→ Exercise brief
Copy out each line featuring the string "scene" from the entries beneath.
#### Record list ####
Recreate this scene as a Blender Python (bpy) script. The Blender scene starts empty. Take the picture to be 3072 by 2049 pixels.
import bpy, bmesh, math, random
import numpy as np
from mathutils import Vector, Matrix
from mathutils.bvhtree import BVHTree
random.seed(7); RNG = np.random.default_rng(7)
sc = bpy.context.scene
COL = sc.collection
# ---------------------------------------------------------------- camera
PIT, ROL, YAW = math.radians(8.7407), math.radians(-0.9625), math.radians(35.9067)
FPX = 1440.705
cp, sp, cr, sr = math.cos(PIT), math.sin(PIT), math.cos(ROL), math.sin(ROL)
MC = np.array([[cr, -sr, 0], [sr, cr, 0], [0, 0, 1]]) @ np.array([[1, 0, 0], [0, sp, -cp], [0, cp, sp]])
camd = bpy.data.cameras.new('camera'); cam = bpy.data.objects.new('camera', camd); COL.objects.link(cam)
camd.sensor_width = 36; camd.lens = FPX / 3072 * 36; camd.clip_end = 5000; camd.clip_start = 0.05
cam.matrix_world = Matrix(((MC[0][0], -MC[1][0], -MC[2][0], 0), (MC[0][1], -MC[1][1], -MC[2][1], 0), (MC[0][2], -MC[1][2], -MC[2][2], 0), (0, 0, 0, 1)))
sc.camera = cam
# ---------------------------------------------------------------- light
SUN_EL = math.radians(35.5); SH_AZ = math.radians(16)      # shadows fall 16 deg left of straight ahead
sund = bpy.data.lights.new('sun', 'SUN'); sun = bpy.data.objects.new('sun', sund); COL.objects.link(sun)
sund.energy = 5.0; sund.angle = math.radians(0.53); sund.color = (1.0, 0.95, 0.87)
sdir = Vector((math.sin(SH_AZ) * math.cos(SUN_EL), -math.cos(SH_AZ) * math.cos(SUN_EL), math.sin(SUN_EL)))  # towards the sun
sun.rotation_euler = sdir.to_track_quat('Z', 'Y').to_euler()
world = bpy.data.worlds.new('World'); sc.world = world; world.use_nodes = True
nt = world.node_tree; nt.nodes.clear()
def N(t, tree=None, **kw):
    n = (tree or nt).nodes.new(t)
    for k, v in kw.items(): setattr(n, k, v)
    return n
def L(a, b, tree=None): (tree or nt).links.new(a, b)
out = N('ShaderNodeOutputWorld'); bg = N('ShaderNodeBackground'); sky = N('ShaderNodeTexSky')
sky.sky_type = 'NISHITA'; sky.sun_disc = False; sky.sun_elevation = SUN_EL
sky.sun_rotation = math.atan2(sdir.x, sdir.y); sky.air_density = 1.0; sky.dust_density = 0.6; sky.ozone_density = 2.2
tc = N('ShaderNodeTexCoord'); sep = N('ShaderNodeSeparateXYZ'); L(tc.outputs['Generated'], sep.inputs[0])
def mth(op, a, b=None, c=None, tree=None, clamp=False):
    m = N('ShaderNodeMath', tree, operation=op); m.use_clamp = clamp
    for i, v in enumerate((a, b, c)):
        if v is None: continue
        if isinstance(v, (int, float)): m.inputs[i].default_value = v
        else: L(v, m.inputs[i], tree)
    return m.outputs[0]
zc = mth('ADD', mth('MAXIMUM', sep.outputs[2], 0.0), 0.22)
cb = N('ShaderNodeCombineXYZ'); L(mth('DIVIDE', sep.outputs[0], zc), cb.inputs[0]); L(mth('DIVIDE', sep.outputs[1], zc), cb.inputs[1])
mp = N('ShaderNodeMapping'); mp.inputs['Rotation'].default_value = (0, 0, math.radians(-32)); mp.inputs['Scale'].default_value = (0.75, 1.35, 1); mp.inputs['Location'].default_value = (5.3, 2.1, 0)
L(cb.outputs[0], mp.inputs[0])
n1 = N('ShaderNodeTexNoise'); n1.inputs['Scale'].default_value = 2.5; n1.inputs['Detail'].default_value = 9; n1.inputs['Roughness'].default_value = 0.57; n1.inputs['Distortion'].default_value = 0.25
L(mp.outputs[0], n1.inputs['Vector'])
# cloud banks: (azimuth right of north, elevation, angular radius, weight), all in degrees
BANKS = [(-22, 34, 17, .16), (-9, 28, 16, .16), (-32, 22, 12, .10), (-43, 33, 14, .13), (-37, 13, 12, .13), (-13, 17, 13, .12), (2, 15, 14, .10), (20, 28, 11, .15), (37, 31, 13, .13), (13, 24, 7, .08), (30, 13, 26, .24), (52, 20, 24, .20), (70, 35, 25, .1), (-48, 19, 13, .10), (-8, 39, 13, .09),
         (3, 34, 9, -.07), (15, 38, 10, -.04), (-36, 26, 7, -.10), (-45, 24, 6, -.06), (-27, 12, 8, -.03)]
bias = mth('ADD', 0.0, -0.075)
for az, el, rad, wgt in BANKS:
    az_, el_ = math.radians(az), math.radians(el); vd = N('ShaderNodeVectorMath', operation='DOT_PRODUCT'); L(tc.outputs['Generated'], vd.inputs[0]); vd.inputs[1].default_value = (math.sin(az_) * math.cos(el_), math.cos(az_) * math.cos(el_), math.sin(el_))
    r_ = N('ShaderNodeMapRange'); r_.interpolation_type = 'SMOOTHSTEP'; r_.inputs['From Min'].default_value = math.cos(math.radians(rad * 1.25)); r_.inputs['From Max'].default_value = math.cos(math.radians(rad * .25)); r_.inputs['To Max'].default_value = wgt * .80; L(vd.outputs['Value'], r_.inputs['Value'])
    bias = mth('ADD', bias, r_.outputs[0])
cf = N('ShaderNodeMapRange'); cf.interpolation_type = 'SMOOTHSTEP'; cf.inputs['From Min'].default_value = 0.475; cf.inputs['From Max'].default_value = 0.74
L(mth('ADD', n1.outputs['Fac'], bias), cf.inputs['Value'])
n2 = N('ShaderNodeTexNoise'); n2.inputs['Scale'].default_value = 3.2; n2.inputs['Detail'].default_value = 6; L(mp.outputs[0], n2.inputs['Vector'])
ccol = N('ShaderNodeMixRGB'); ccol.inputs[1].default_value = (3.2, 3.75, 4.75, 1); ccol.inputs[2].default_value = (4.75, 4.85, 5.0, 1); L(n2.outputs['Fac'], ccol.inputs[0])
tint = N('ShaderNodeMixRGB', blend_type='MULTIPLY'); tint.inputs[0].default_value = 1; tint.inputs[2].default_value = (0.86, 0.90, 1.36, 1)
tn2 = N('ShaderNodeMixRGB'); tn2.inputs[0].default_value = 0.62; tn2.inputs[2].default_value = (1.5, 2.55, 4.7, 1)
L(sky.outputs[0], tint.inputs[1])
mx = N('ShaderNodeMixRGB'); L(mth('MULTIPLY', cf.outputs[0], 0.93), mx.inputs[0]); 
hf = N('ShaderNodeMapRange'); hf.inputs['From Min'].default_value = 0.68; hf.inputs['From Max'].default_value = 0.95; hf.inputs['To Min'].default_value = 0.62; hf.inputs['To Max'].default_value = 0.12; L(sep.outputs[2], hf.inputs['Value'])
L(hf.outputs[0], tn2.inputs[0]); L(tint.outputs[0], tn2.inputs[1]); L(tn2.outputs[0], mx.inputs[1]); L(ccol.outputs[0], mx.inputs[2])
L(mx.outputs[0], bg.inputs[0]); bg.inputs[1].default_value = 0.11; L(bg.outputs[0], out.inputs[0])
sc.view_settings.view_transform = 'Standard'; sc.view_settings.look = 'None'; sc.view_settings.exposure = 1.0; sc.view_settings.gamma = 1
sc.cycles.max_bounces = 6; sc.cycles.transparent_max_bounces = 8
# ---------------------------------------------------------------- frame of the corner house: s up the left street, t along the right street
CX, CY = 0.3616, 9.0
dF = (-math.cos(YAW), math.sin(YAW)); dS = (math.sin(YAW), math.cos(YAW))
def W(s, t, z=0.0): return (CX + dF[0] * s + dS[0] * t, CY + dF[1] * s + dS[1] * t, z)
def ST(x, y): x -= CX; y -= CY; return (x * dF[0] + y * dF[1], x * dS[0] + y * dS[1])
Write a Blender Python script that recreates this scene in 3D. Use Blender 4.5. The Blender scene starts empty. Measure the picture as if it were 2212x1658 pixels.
####
→ Response to the task
Recreate this scene as a Blender Python (bpy) script. The Blender scene starts empty. Take the picture to be 3072 by 2049 pixels.
sc = bpy.context.scene
Write a Blender Python script that recreates this scene in 3D. Use Blender 4.5. The Blender scene starts empty. Measure the picture as if it were 2212x1658 pixels.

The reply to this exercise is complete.